C’était jeudi dernier, un an jour pour jour après la tuerie de Charlie Hebdo, au ministère de la Culture, à Paris. Fleur Pellerin, la ministre qui a aussi en charge la communication, y organisait un hommage aux victimes des attentats de janvier et à la liberté de la presse. « La France, le ministère, a-t-elle dit, sont très préoccupés par la situation qui existait déjà en Hongrie et qui s’installe en Pologne ». C’est un « socle de valeurs communes, dit-elle, qui est remis en cause ». Diable. Quelle est donc cette valeur qui apparaît ainsi bafouée ? Ni plus ni moins que la liberté d’expression en Pologne selon elle.
C’est que la loi votée ce même jour à Varsovie, à l’initiative du président Andrzej Duda, prévoit un contrôle des médias publics par le gouvernement conservateur, à l’image de ce qu’a entrepris Victor Orban en Hongrie. Ce texte qualifié de loi sur les « ressources humaines », comme l’appelle avec ironie l’opposition, vise à déboulonner les dirigeants en ne renouvelant pas les mandats des membres des directions et des conseils de surveillance des télés et des radios publiques.
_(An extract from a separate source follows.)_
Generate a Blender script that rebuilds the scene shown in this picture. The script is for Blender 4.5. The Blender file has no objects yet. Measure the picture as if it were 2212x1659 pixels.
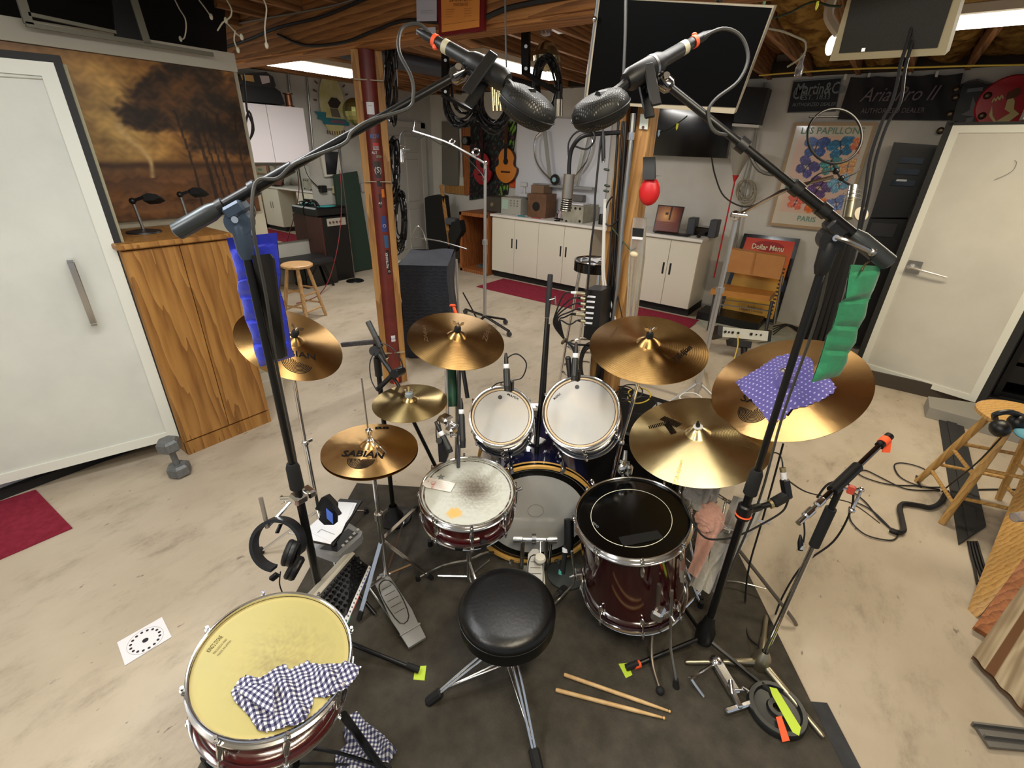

Pour le parti au pouvoir, Droit et Justice (PiS), Il est justifié comme en Hongrie, par l’hostilité systématique que les moyens audiovisuels publics manifesteraient vis-à-vis du gouvernement. Mais pour ses détracteurs, c’est ni plus ni moins qu’un moyen de réaliser une purge dans l’audiovisuel public. Une nouvelle loi serait d’ailleurs en préparation, selon les médias polonais, qui prévoirait une résiliation du contrat de travail de tous les employés avant une éventuelle réembauche en fonction de l’utilité des postes. Un peu comme ce qui avait été décidé en Grèce avec l’arrêt de l’ERT mais sans aller jusqu’à l’interruption des programmes.
Alors qu’un débat d’orientation doit avoir lieu sur cette question le 13 janvier au niveau de l’exécutif européen et que la France juge cette position sur les médias « pas compatible avec les valeurs de l’Union », il est peu probable pourtant qu’on aille jusqu’à une procédure qui suspende les droits de vote de ce pays. Cela est réservé à des cas graves de violation des valeurs de l’UE. Et après tout, vouloir que le pouvoir plutôt que l’instance de régulation nomme les dirigeants de l’audiovisuel public, c’est ce qu’avait fait Nicolas Sarkozy il y a sept ans. Seulement voilà, vouloir que tous les médias publics ainsi que l’agence de presse PAP deviennent des moyens d’Etat, cela rappelle le de Gaulle de l’ORTF. C’est-à-dire un audiovisuel avant mai 1968, qui avait valu au pouvoir cette affiche : « la police vous parle tous les soirs à 20 heures ».